The sounds of the composition are recorded from the materials and objects represented; the stone of the room, the glass and the metal of the sculpture and the word which is present by the voice of Maria Küchen. These recorded sounds has been processed electronically and are sometimes unrecognisable.
During the process of composing I have looked upon them as building stones, one after one. Some of the sounds are forming a sort och percussion and others have more of ringing materia in them; the sounds have been classified into different groups of sounds playing the role of different instrumental families.
They represent for example different pitch registers, they are forming different rythm material; for short attacks or long ringings, they are building different harmonies and so forth.
The music is inspired by the state of this room and the idea that it is not exactly predictable how often the particle showers of cosmic rays will hit the room and the sculpture. Sometimes the sounds are non-frequent, sometimes sudden activities occur.

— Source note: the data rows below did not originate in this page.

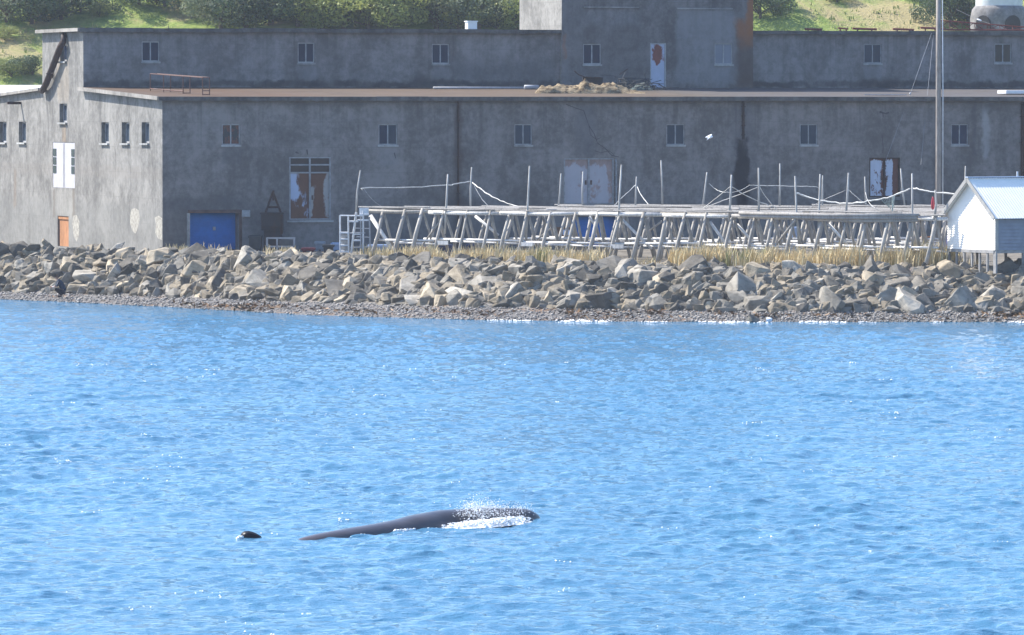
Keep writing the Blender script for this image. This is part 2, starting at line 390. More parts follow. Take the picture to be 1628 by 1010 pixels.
# ------------------------------------------------------------------ loose things of the beach
def scatter_stones():
    r = np.random.default_rng(3); V = []; Q = []
    base_v = np.array([(1,0,0),(-1,0,0),(0,1,0),(0,-1,0),(0,0,.7),(0,0,-.7)]); base_f = np.array([(0,2,4),(2,1,4),(1,3,4),(3,0,4),(2,0,5),(1,2,5),(3,1,5),(0,3,5)])
    n = 10000
    for i in range(n):
        px = r.uniform(-150, 1780); k = r.uniform(-.02, 1.15)**.9 if r.random() < .85 else r.uniform(0, 1)
        p = wl(px).lerp(base(px), float(np.clip(k, 0, 1.15))); s = abs(r.normal(0, .032)) + .02
        a = r.uniform(0, 6.28); c, sn = math.cos(a), math.sin(a)
        v = base_v*(s*r.uniform(.8, 1.6), s*r.uniform(.7, 1.2), s); v = v @ np.array([[c, sn, 0], [-sn, c, 0], [0, 0, 1]]) + np.array(p) + (0, 0, .01)
        Q.append(base_f + 6*i); V.append(v)
    tag(npmesh('pebbles', np.concatenate(V), np.concatenate(Q), M_pebble), 'grey and pale shingle stones strewn along the water line', 'shingle', kind='stuff')
    # wrack line: brown-orange weed
    V = []; Q = []; n = 900; cl = [(r.uniform(330, 1640), r.uniform(.15, .8), r.uniform(10, 45)) for _ in range(34)]
    for i in range(n):
        c0 = cl[r.integers(len(cl))]; px = c0[0] + r.normal(0, c0[2]); p = np.array(wl(px).lerp(base(px), float(np.clip(c0[1] + r.normal(0, .09), .03, 1)))) + (0, 0, .03 + abs(r.normal(0, .04)))
        a, b = r.normal(0, 1, 3), r.normal(0, 1, 3); a[2] *= .35; b[2] *= .5; a *= .16/np.linalg.norm(a); b *= .06/np.linalg.norm(b)
        V.append(np.array([p-a, p+b, p+a, p-b])); Q.append(np.arange(4) + 4*i)
    tag(npmesh('seaweed', np.concatenate(V), np.array(Q), M_weed), 'brown and orange seaweed washed up along the shingle', 'seaweed', kind='stuff')
t = NT('pebble_stone'); n = t.noise(t.obj(), 3.7, 2, .6); n2 = t.vor(t.obj(), 5.0, out='Color')
t.col(t.mix(t.sep(n2)[0], (.06, .057, .057), (.34, .31, .28))); M_pebble = t.fin(.55, .4)
t = NT('weed'); n = t.noise(t.obj(), 1.5, 3); t.col(t.mix(t.ss(n, .4, .6), (.055, .038, .022), (.19, .095, .03))); M_weed = t.fin(.6, .4)
scatter_stones()

# lace of foam where ripples meet the shingle
M_foam = simple('foam_white', (.82, .84, .86), .6, .05)
def foam():
    r = random.Random(9); b = MB()
    for x0, x1, h in ((775, 850, .7), (885, 975, 1.5), (1020, 1060, .5), (1110, 1225, 1.0), (1270, 1345, 1.0), (1365, 1390, .5), (1480, 1500, .5), (1600, 1640, 1.0)):
        px = x0
        while px < x1:
            e = math.sin(math.pi*(px-x0)/(x1-x0))*.7 + .3
            p = wl(px) + Vector((0, -.55 + r.gauss(0, .5)*h, .045)); s = r.uniform(.012, .045)*(.5+.6*e*h)
            ph = r.uniform(0, 6)
            vs = [p + Vector((math.cos(2*math.pi*k/6+ph)*s*2.0, math.sin(2*math.pi*k/6+ph)*s*1.6, -.03)) for k in range(6)] + [p + Vector((0, 0, s*.75*e*h))]
            b.add(vs, [(k, (k+1) % 6, 6) for k in range(6)]); px += r.uniform(.6, 4.6)
    tag(b.build('foam', M_foam, smooth=True), 'white foam of small ripples breaking at the water line', 'foam', kind='stuff')
foam()
def flecks():  # white foam flecks that also model sun glints on the crests
    r = random.Random(77); b = MB()
    for _ in range(75):
        y = r.uniform(104, 215); x = r.uniform(-.088, .088)*y; c, V = crest_near(x, y); top = V[V[:, 2] > c[2]-.035]
        for _ in range(r.randint(2, 9)):
            p = top[r.randrange(len(top))] + np.array([r.gauss(0, .05), -.02 - abs(r.gauss(0, .04)), .004]); s = r.uniform(.005, .016)*(y/120)**.5; ph = r.uniform(0, 6)
            b.add([p + np.array([math.cos(2*math.pi*k/5+ph)*s*1.7, math.sin(2*math.pi*k/5+ph)*s, -.01]) for k in range(5)] + [p + np.array([0, 0, s*.8])], [(k, (k+1) % 5, 5) for k in range(5)])
    tag(b.build('foam', M_foam, smooth=True), 'small white flecks shaped as foam and sun sparkle on the wavelet crests of the bay', 'foam', kind='stuff')
flecks()

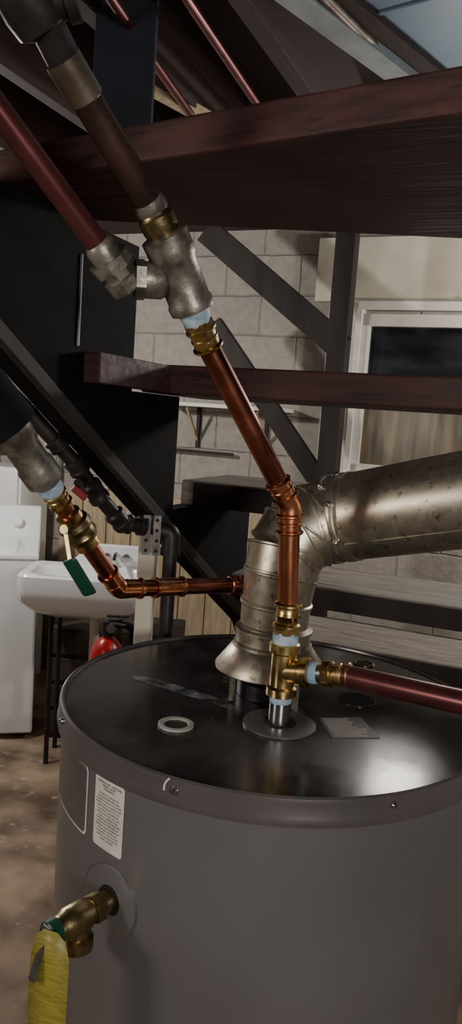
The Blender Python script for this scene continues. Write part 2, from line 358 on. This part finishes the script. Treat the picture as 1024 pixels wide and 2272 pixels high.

Part of their course has been composed directly after the mathematical probability model, the poisson distribution, which is used as calculation model of how often these muons hit the surface of the earth. Different time distributions of this kind occur simultaneously in the music now and then.
The piece is building up a sort of state; not to be described as a direct translation of physics into music, but as an artistic reflection and adaptation.